Sabato mattina, come molte altre volte, l’ho trascorso in un Centro di Ascolto nella periferia nord di Milano, chiamato dai responsabili per risolvere una situazione familiare molto difficile.
Bacho e sua moglie Lachmani sono giovani, hanno meno di 30 anni e vengono dallo Sri Lanka. Sono in Italia da alcuni anni e fino a qualche mese fa Bacho lavorava come uomo di fatica con uno stipendio di 850 euro al mese. Una cifra molto bassa ma con la quale sono sempre riusciti a vivere insieme ai loro due bambini di 18 mesi e 4 anni.
Qualche mese fa Bacho ha saputo che suo padre in Sri Lanka era in fin di vita. Ha quindi chiesto al suo datore di lavoro non un permesso retribuito ma solo di poter usufruire di una settimana di ferie già maturate. Di fronte al suo rifiuto insensato, Bacho è partito lo stesso arrivando appena in tempo per seppellire suo padre, morto nel frattempo.

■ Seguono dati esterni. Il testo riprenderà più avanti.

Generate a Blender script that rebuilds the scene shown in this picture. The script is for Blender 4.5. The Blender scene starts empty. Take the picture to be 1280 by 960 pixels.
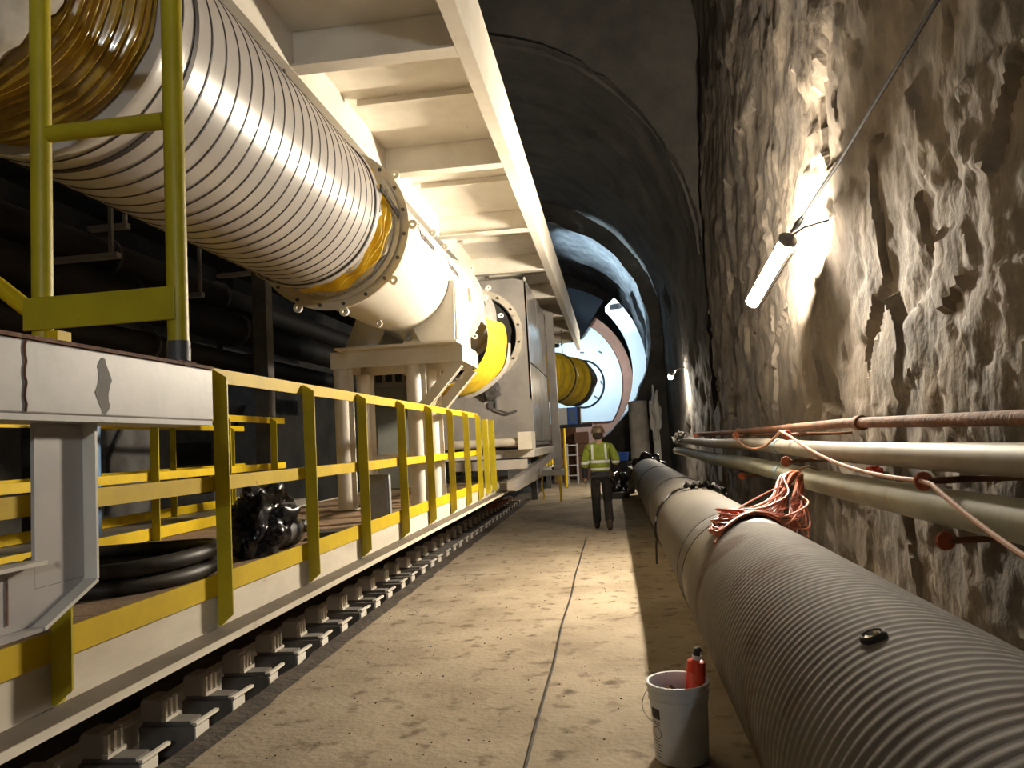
import bpy, math, random
from mathutils import Vector, Matrix, noise
import numpy as np
random.seed(7)
sc = bpy.context.scene
col = sc.collection
R = math.radians
PI = math.pi

# ------------------------------------------------------------------ camera
cd = bpy.data.cameras.new('camera'); cam = bpy.data.objects.new('camera', cd); col.objects.link(cam)
cd.sensor_width = 36; cd.lens = 27.0; cd.clip_start = .05; cd.clip_end = 300
Yc = Vector((125/960, -66/960, 1)).normalized()
Zc = Vector((-math.sin(R(3.2)), math.cos(R(3.2)), 0)); Zc.z = -(Zc.x*Yc.x+Zc.y*Yc.y)/Yc.z; Zc.normalize()
Xc = Zc.cross(Yc)
cam.matrix_world = Matrix(((Xc.x, Xc.y, -Xc.z, 0), (Yc.x, Yc.y, -Yc.z, 0), (Zc.x, Zc.y, -Zc.z, 1.62), (0, 0, 0, 1)))
sc.camera = cam

# ------------------------------------------------------------------ world, exposure
w = bpy.data.worlds.new('world'); sc.world = w; w.use_nodes = True
w.node_tree.nodes['Background'].inputs[0].default_value = (1, .86, .68, 1)
w.node_tree.nodes['Background'].inputs[1].default_value = .05
vs = sc.view_settings
vs.view_transform = 'Standard'; vs.look = 'None'; vs.gamma = 1; vs.use_curve_mapping = False
vs.exposure = 0.0
LAMP = 1250.0          # tube lamps on the rock wall
LAMPCOL = (1, .88, .70)
COOL = 700.0         # floodlights in the portal

# ------------------------------------------------------------------ helpers
class MB:
    def __init__(s): s.v = []; s.f = []
    def add(s, vs, fs):
        o = len(s.v); s.v += [tuple(p) for p in vs]; s.f += [tuple(i+o for i in f) for f in fs]; return s
    def box(s, x0, x1, y0, y1, z0, z1):
        return s.add([(x0,y0,z0),(x1,y0,z0),(x1,y1,z0),(x0,y1,z0),(x0,y0,z1),(x1,y0,z1),(x1,y1,z1),(x0,y1,z1)],
              [(0,3,2,1),(4,5,6,7),(0,1,5,4),(1,2,6,5),(2,3,7,6),(3,0,4,7)])
    def bar(s, p, q, wd, h, up=(0,0,1)):
        p = Vector(p); q = Vector(q); d = (q-p).normalized(); up = Vector(up)
        sd = d.cross(up)
        if sd.length < 1e-4: sd = d.cross(Vector((1,0,0)))
        sd.normalize(); u = sd.cross(d).normalized()
        a = sd*wd/2; b = u*h/2
        vs = [p-a-b, p+a-b, p+a+b, p-a+b, q-a-b, q+a-b, q+a+b, q-a+b]
        return s.add(vs, [(0,1,2,3),(7,6,5,4),(0,4,5,1),(1,5,6,2),(2,6,7,3),(3,7,4,0)])
    def tube(s, pts, r, n=10, closed=False, cap=True, sq=1.0):
        pts = [Vector(p) for p in pts]; N = len(pts)
        rs = r if isinstance(r, (list, tuple)) else [r]*N
        t0 = (pts[1]-pts[0]).normalized()
        nrm = t0.cross(Vector((0,0,1)))
        if nrm.length < 1e-3: nrm = t0.cross(Vector((1,0,0)))
        nrm.normalize(); vs = []
        for i in range(N):
            a = pts[(i-1) % N] if (closed or i > 0) else pts[0]
            b = pts[(i+1) % N] if (closed or i < N-1) else pts[-1]
            t = (b-a).normalized()
            nrm = (nrm - t*nrm.dot(t))
            if nrm.length < 1e-6: nrm = t.orthogonal()
            nrm.normalize(); bn = t.cross(nrm)
            for k in range(n):
                an = 2*PI*k/n
                vs.append(pts[i] + nrm*math.cos(an)*rs[i] + bn*math.sin(an)*rs[i]*sq)
        fs = []
        for i in range(N if closed else N-1):
            for k in range(n):
                j = (i+1) % N
                fs.append((i*n+k, i*n+(k+1) % n, j*n+(k+1) % n, j*n+k))
        if cap and not closed:
            fs.append(tuple(range(n-1, -1, -1))); fs.append(tuple((N-1)*n+k for k in range(n)))
        return s.add(vs, fs)
    def lathe(s, c, prof, axis='y', n=48, a0=0, a1=2*PI, closed=False, fn=None):
        """prof: list of (t along axis, radius); angle 0 = +x, 90 = +z (axis y) / +y (axis z)"""
        full = abs(a1-a0-2*PI) < 1e-6; m = n if full else n+1; vs = []
        for (t, r) in prof:
            for k in range(m):
                an = a0+(a1-a0)*k/n
                rr = r+(fn(t, an) if fn else 0)
                if axis == 'y': vs.append((c[0]+rr*math.cos(an), t, c[1]+rr*math.sin(an)))
                elif axis == 'x': vs.append((t, c[0]+rr*math.cos(an), c[1]+rr*math.sin(an)))
                else: vs.append((c[0]+rr*math.cos(an), c[1]+rr*math.sin(an), t))
        fs = []; P = len(prof)
        for i in range(P if closed else P-1):
            j = (i+1) % P
            for k in range(n):
                kk = (k+1) % m if full else k+1
                q = (i*m+k, j*m+k, j*m+kk, i*m+kk)
                fs.append(q if axis == 'y' else q[::-1])
        if closed and not full:
            fs.append(tuple(i*m for i in range(P))); fs.append(tuple(i*m+n for i in range(P-1, -1, -1)))
        return s.add(vs, fs)
    def prism(s, poly, axis, a, b):
        """poly 2D; axis x: (y,z); y: (x,z); z: (x,y)"""
        def mk(p, t): return {'x': (t, p[0], p[1]), 'y': (p[0], t, p[1]), 'z': (p[0], p[1], t)}[axis]
        n = len(poly)
        vs = [mk(p, a) for p in poly]+[mk(p, b) for p in poly]
        fs = [tuple(range(n)), tuple(range(2*n-1, n-1, -1))]+[(i, i+n, (i+1) % n+n, (i+1) % n) for i in range(n)]
        return s.add(vs, fs)
    def ico(s, c, r, sub=2, fn=None, sc_=(1,1,1)):
        import bmesh
        bm = bmesh.new(); bmesh.ops.create_icosphere(bm, subdivisions=sub, radius=1)
        vs = []
        for v in bm.verts:
            k = r*(1+(fn(v.co) if fn else 0)); vs.append((c[0]+v.co.x*k*sc_[0], c[1]+v.co.y*k*sc_[1], c[2]+v.co.z*k*sc_[2]))
        fs = [tuple(x.index for x in f.verts) for f in bm.faces]; bm.free()
        return s.add(vs, fs)
    def mesh(s, name, mat):
        c = Vector((0,0,0))
        me = bpy.data.meshes.new(name)
        me.from_pydata(s.v, [], s.f)
        import bmesh
        bm = bmesh.new(); bm.from_mesh(me); bmesh.ops.recalc_face_normals(bm, faces=bm.faces); bm.to_mesh(me); bm.free()
        me.materials.append(mat)
        finish(me); return me
    def build(s, name, mat, parent=None, bevel=0):
        """geometry given in world space; origin goes to the middle of the base"""
        a = np.array(s.v); lo = a.min(0); hi = a.max(0)
        c = Vector(((lo[0]+hi[0])/2, (lo[1]+hi[1])/2, lo[2] if parent is None else (lo[2]+hi[2])/2))
        s.v = [(p[0]-c.x, p[1]-c.y, p[2]-c.z) for p in s.v]
        o = bpy.data.objects.new(name, s.mesh(name, mat)); col.objects.link(o)
        if parent:
            o.parent = parent; o.location = c-wloc(parent)
        else: o.location = c
        if bevel:
            m = o.modifiers.new('bevel', 'BEVEL'); m.width = bevel; m.segments = 2; m.limit_method = 'ANGLE'
        return o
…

Al rientro in Italia ha trovato una lettera di licenziamento per giusta causa e non è stato in grado di difendersi non sapendo che al quel permesso per assistere suo padre, lui aveva diritto per legge. Perso il lavoro, non è stato più in grado di pagare l’affitto e pochi giorni fa il giudice ha decretato lo sfratto esecutivo. Da quando ha perso il lavoro la sua famiglia vive, o forse dovrei dire sopravvive con 150 euro al mese e due pacchi viveri della Caritas.
Quando sono andato a trovarli ho visto qualcosa che mi riesce difficile definire “casa”: 20 metri quadri ricoperti di muffa con un unico letto dove dormono in 4 e trovo scandaloso che gli venga fatto pagare un affitto di 600 euro al mese.
Ho detto a Bacho che farò intervenire gli avvocati della mia Fondazione per contestare la procedura di licenziamento e credo ci siano buone possibilità per il suo reintegro. Nel frattempo, mi attiverò affinché, all’esecuzione dello sfratto, possano avere accesso ad un alloggio popolare per il quale mi farò carico della locazione. Gli ho infine garantito un sostegno al reddito per un periodo di 12 mesi o sino a quando non ricomincerà a lavorare.
Conosco bene la gente di Sri Lanka: sono persone molto discrete e riservate. Di fronte al mio intervento non hanno avuto le reazioni che ormai conosco bene ma si sono schermiti perché non volevano accettare ciò che gli era offerto come supporto, continuando a ripetermi che “..è troppo..”. Dopo quasi un’ora, sono riuscito a convincerli ad accettare e sono riuscito finalmente a strappargli un sorriso.
Molte persone nella mia stessa condizione di agiatezza mi chiedono perché spendo tanto del mio tempo e delle mie risorse per risolvere situazioni come quella di Bacho. Vorrei rispondere loro che la domanda giusta non è perché io lo faccio, ma perché tutti quelli come me non lo fanno. L’anomalia non sono io ma è chi volta le spalle a chi è stato sconfitto dalla vita.